A investigadora Sara Pereira acredita que facilmente as crianças pousarão os gadgets antes mesmo de regressarem à escola, desde que voltem a ser puxados para actividades off, seja fazer ginástica em casa com os pais seja jogar um jogo de tabuleiro.

A investigadora Sara Pereira também diz acreditar que facilmente as crianças pousarão os gadgets antes mesmo de regressarem à escola, desde que voltem a ser puxados para actividades off, seja fazer ginástica em casa com os pais seja jogar um jogo de tabuleiro. “Tem é que haver uma certa intencionalidade educativa da parte dos pais para que isso aconteça”, ressalva a docente. No caso dos mais velhos, e porque “retirar-lhes o telemóvel seria como tentar conter o rio com as mãos”, conforme ilustra João Lopes, a estratégia terá de passar, segundo Sara Pereira, por os pais se inteirarem do que andam a fazer nas redes sociais. “Muitas vezes os pais vêem os filhos nos ecrãs e não fazem ideia do que estão a fazer, que jogos jogam nem o que fazem nas redes sociais. Aqui o diálogo será fundamental, não como forma de intromissão, mas porque há alertas e indicações que os pais podem dar relativamente ao tanto que há para descobrir no mundo virtual, à forma como se pode aferir a veracidade da informação que lá se vai buscar…”, sugere.
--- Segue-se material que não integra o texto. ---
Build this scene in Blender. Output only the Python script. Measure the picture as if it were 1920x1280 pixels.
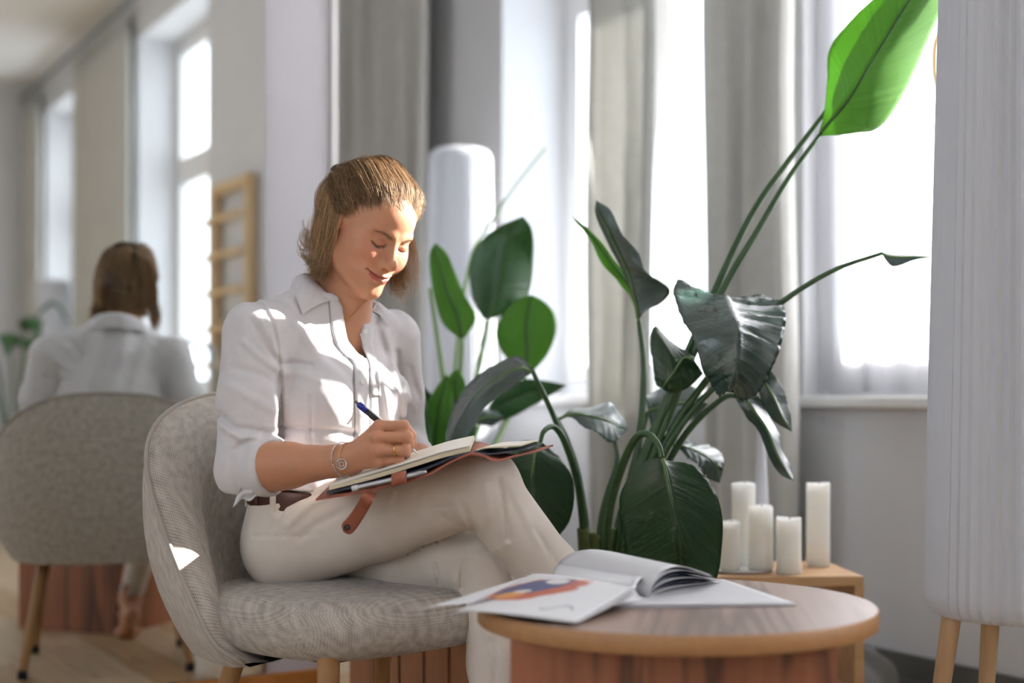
import bpy, bmesh, math, random
import numpy as np
from mathutils import Vector, Matrix

# ------------------------------------------------------------------ camera, daylight, exposure
for _o in list(bpy.data.objects):
    bpy.data.objects.remove(_o)
SC = bpy.context.scene
COL = SC.collection
FPX, CX, HY, EYE = 2666.67, 960.0, 740.0, 0.78          # focal length in pixels of the 1920x1280 frame, horizon, eye height
TH = math.radians(29.9)                                  # the window wall runs 29.9 degrees off the lens axis
NX, NY = -math.sin(TH), math.cos(TH)                     # along the window wall, away from the camera
MX, MY = math.cos(TH), math.sin(TH)                      # towards the window wall
WALLV = 2.83                                             # distance of the window wall from the camera
MIRS = 3.30                                              # distance of the mirror plane


def P(x, y, d):
    return Vector(((x - CX) / FPX * d, d, EYE + (HY - y) / FPX * d))


def RM(s, v, z):
    """room frame: s along the window wall, v into the room from it"""
    return Vector((s * NX + (WALLV - v) * MX, s * NY + (WALLV - v) * MY, z))


cam_d = bpy.data.cameras.new('camera')
cam = bpy.data.objects.new('camera', cam_d)
COL.objects.link(cam)
cam.location = (0, 0, EYE)
cam.rotation_euler = (math.pi / 2, 0, 0)
cam_d.sensor_width = 36
cam_d.lens = 50.0
cam_d.shift_y = 100.0 / 1920.0
cam_d.clip_start = 0.05
cam_d.dof.use_dof = True
cam_d.dof.focus_distance = 2.5
cam_d.dof.aperture_fstop = 1.8
SC.camera = cam

world = bpy.data.worlds.new('sky')
SC.world = world
world.use_nodes = True
wb = world.node_tree.nodes['Background']
wb.inputs[0].default_value = (0.83, 0.905, 1.0, 1)
wb.inputs[1].default_value = 5.5

SUN_AZ, SUN_EL = -12.0, 29.0                               # degrees: azimuth off the window wall's normal, elevation
_a = math.radians(SUN_AZ)
_ca, _sa = math.cos(_a), math.sin(_a)
_dh = Vector((MX * _ca + NX * _sa, MY * _ca + NY * _sa, 0))
_e = math.radians(SUN_EL)
SUNDIR = Vector((_dh.x * math.cos(_e), _dh.y * math.cos(_e), math.sin(_e)))
sun_d = bpy.data.lights.new('sun', 'SUN')
sun_d.energy = 46.0
sun_d.angle = math.radians(0.55)
sun_d.color = (1.0, 0.965, 0.92)
sun = bpy.data.objects.new('sun', sun_d)
COL.objects.link(sun)
sun.location = (6, 4, 6)
sun.rotation_euler = SUNDIR.to_track_quat('Z', 'Y').to_euler()

SC.view_settings.view_transform = 'Standard'
SC.view_settings.look = 'None'
SC.view_settings.exposure = -0.24
SC.view_settings.gamma = 1.0
SC.view_settings.use_curve_mapping = False
SC.cycles.use_denoising = True
SC.cycles.use_adaptive_sampling = True
SC.cycles.adaptive_threshold = 0.07
SC.cycles.adaptive_min_samples = 16
SC.cycles.use_light_tree = False
SC.cycles.caustics_reflective = True
SC.cycles.caustics_refractive = False
SC.cycles.max_bounces = 7
SC.cycles.diffuse_bounces = 4
SC.cycles.glossy_bounces = 4
SC.cycles.transmission_bounces = 6
SC.cycles.transparent_max_bounces = 16
SC.cycles.sample_clamp_indirect = 8.0

# ------------------------------------------------------------------ materials
MATS = {}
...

E, consciente de que nem todos os pais estão igualmente preparados para isto, a investigadora reparte com a escola alguma da responsabilidade nesta mediação com o mundo virtual. “Sem querer estar a querer dar demasiados papéis à escola, penso que é fundamental que esta intervenha no sentido de promover um relacionamento crítico com os ecrãs”. Afinal, conclui, trata-se de garantir que “os ecrãs sejam algo positivo, numa altura em que a vida de todos está mediatizada por eles”.